HALTING BRASWELL AGAIN?

Published 12:00 am Thursday, June 9, 2016

County discusses re-stopping road paving again

The on-again, off-again county project to pave Braswell Road may soon be off again.

On Wednesday, commissioners got an update on the project, which has been controversial because Braswell Road is the home of Commissioner Harold Elmore.

According to Star-News archives, paving of the road was approved in September of 2012, before the current commission took office in November of that year. Elmore was then serving the second of his three terms. The original motion, but then-Commissioner Bragg Carter, was for the county to do site prep work and a portion of the contract to be contracted. Then-Commissioners David Ellis seconded the motion, which was unanimously approved. Elmore did not abstain.

See related story: Are paved roads for commissioners only?

But after the current commission was installed, Chairman Bill Godwin asked that work on new roads be halted until the new commissioners got a handle on the budget. A motion to halt Braswell Road and other projects passed 3-2 when Godwin voted to break a tie.

Work was reinstated in March of 2013 after a group of 20 people attended a meeting asking that it be continued. Commissioners agreed then to complete the project, but said it would not be the county’s top priority.

The work has not been completed, and completing it is expected to cost an additional $225,000. County engineer Lynn Ralls said wet weather and the demands to have crews in other parts of the county have delayed the project. Completing the portion that has been started would cost about $15,000, he said.

Commissioners expressed concern that so much money is being spent on a not-very-populated road.

“If we’ve got any money to spend, we need to work on Prestwood Bridge Road,” Commissioner Joe Barton said. “I had a bus driver call me and say the bus shook so much the ceiling fell out. If you were to shake a child like that, Sheriff Meeks would put you in the jail.”

Commissioner Bill Godwin said members of the public who can’t get their roads maintained feel as if preference is being given to roads on which commissioners live.

Commissioner Kyle Adams, who just took office last month, said the resources should be spread out.

“We shouldn’t be voting on a road we live on.
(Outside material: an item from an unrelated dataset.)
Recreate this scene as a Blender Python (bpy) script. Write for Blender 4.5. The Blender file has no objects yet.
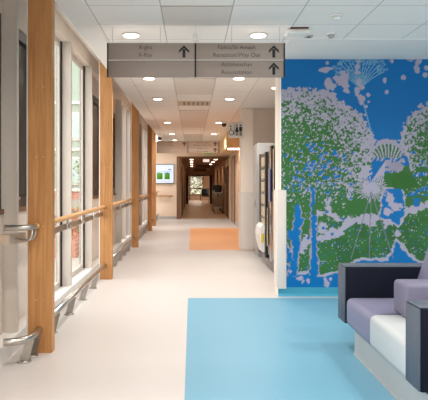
import bpy, bmesh, math, random
import numpy as np
from mathutils import Vector, Matrix
random.seed(7)
sc = bpy.context.scene
C = sc.collection
H = 1.35
PI = math.pi

# ------------------------------------------------------------------ materials
def lin(c):
    return tuple(((v/255)/12.92 if v/255 <= .04045 else ((v/255+.055)/1.055)**2.4) for v in c) + (1,)
def mat(name, rgb, rough=.6, metal=0, emit=0, noise=0, nscale=8, bump=0, stretch=(1,1,1), spec=.5, ecol=None, coat=0):
    m = bpy.data.materials.new(name); m.use_nodes = True
    nt = m.node_tree; b = nt.nodes['Principled BSDF']
    col = lin(rgb)
    b.inputs['Base Color'].default_value = col
    b.inputs['Roughness'].default_value = rough
    b.inputs['Metallic'].default_value = metal
    b.inputs['Specular IOR Level'].default_value = spec
    b.inputs['Coat Weight'].default_value = coat
    if emit:
        b.inputs['Emission Color'].default_value = lin(ecol or rgb); b.inputs['Emission Strength'].default_value = emit
    tc = nt.nodes.new('ShaderNodeTexCoord'); mp = nt.nodes.new('ShaderNodeMapping')
    mp.inputs['Scale'].default_value = stretch
    nt.links.new(tc.outputs['Object'], mp.inputs['Vector'])
    n = nt.nodes.new('ShaderNodeTexNoise'); n.inputs['Scale'].default_value = nscale; n.inputs['Detail'].default_value = 5
    nt.links.new(mp.outputs['Vector'], n.inputs['Vector'])
    r = nt.nodes.new('ShaderNodeMix'); r.data_type = 'RGBA'
    d = tuple(v*(1-noise) for v in col[:3])+(1,); u = tuple(min(1, v*(1+noise)) for v in col[:3])+(1,)
    r.inputs['A'].default_value = d; r.inputs['B'].default_value = u
    nt.links.new(n.outputs['Fac'], r.inputs['Factor'])
    nt.links.new(r.outputs['Result'], b.inputs['Base Color'])
    if bump:
        bp = nt.nodes.new('ShaderNodeBump'); bp.inputs['Strength'].default_value = bump; bp.inputs['Distance'].default_value = .01
        nt.links.new(n.outputs['Fac'], bp.inputs['Height']); nt.links.new(bp.outputs['Normal'], b.inputs['Normal'])
    return m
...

We should put the citizens’ first.”

Elmore, who did not seek reelection and will leave office in the fall, listened quietly before responding.

“This is the third crew had on this road since we started,” he said. “You never heard me say a word.”

Elmore said landowners gave right-of-way and cooperated the construction, and the county needed to do its part.

He said previous commissioners had roads paved when the county operated on a district system.

“The commissioners was in charge of that district,” he said. “You could make that decision to pave a road, whether it run by your church or whatever.”

No action was taken on the issue in the workshop meeting, but it is expected to be on the agenda at the June 15th meeting.